Bath’s Fashion Museum has unveiled its Dress of the Year 2015, by visionary menswear designer Craig Green from his Spring/Summer 2015 show and selected by Gordon Richardson, Creative Director at Topman.
Each year, the Fashion Museum invites a fashion luminary to select the Dress of the Year, an outfit that they feel encapsulates the prevailing mood of fashion, represents the past year and captures the zeitgeist or imagination.
The outfit then goes on show at the museum and becomes part of its collection.
Councillor Patrick Anketell-Jones (Conservative, Lansdown), the Council’s Cabinet Member for Economic Development, said: “It is wonderful that Craig Green’s ground-breaking outfits will go on display at the Fashion Museum, and become part of the museum’s world-class collection. Local residents will be able to see the two ensembles chosen as Dress of the Year 2015 free with a Discovery Card.”
This is the first time in the history of Dress of the Year that menswear has been exclusively selected.
However, since Craig Green graduated from Central Saint Martins in 2012 (his extraordinary MA collection earned him the L’Oreal Professional Creative Award), he has built a faithful female clientele that includes, amongst others, fashion editor Lou Stoppard and stylist Anna Trevelyan, who have been photographed wearing ensembles from Green’s Spring/Summer 2015 collection.
Richardson’s Dress of the Year 2015 selection therefore chimes perfectly with the current gender-neutral mood (an update on unisex fashion previously popular in the 1960s and 1970s), that has been trending in fashion, promoted by brands as diverse as Selfridges, Charles Worthington, Gucci, Vivienne Westwood and Hood By Air.
Green has generously gifted two ensembles, one shown on a male mannequin, and the second on a female. The mannequins have been donated to the Fashion Museum by Rootstein.
Green’s Spring/Summer 2015 show (his first solo presentation), was reported by fashion writer Tim Blanks in his review on vogue.com as ‘a fashion moment’ that saw the audience weep. The writer went on to describe Green’s collection of Zen-like clothes worn by barefoot male models as ‘sweeping robes…visions of samurais, gurus…warrior, priest.’
He ended his review in an ebullient mood: ‘The Cult of Craig is about to explode’. For this show Green accessorised his models with kite-like wooden structures draped with muslin sails blowing in the breeze.

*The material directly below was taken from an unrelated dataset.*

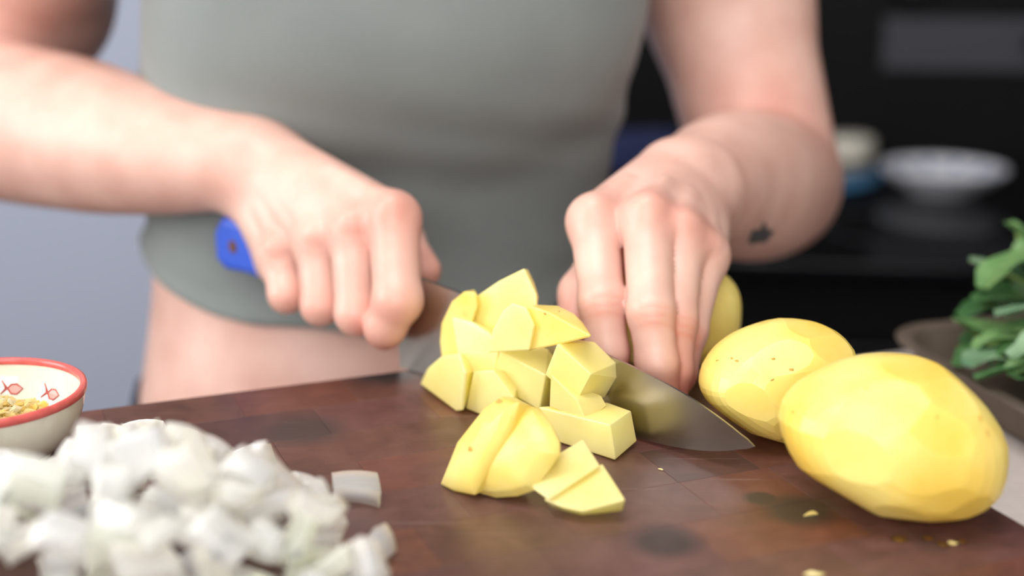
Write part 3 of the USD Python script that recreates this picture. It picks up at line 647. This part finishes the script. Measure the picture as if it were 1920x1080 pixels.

The donation to the Fashion Museum includes one of these wearable wooden sculptures, and this too will be on display at the museum.
Craig Green said: “It is an incredible honour to have been selected for the Dress of the Year 2015. Many of the previous winners are design heroes of mine from a very young age, so to even be listed in the same list as them is very surreal.
“To be named as the first menswear recipient of the prize is an amazing compliment.”
“There has been a female customer for the collections since the very beginning. To see anybody wearing pieces from the collections is something exciting for me – male or female.
“I am not sure why some of the pieces seem to attract a womenswear customer. [It] feels like some of the garments’ shapes seem to have worked well on both male and female body shapes. It feels like a sign of the times, the direction that everything is moving towards.
“The rules and restrictions as to what is gender specific have become increasingly blurred. It feels like something that should be celebrated.”
“[The strong blue colour]… was reactionary to the seasons previous. The use of colour in those seasons was quite extreme, used within multi-tonal prints.
“For the SS15 season the focus was more on one single colour and the tone of the electric blue fitted the energy of the collection.”
Selector Gordon Richardson said: “My choice of Craig Green as the designer of Dress of the Year 2015 was in some respects incredibly straightforward.
“Modern contemporary designs do not get any better than this. There’s a deliberately simple and somewhat austere element to his work that results in beautiful, sparse clothes that transcend gender so effortlessly and skilfully fuse his love of craft and fashion.”
The Dress of the Year 2015 will be on display from 3rd December 2015 to 3rd January 2016. It will then be showcased in a new exhibition at the Fashion Museum from spring 2016.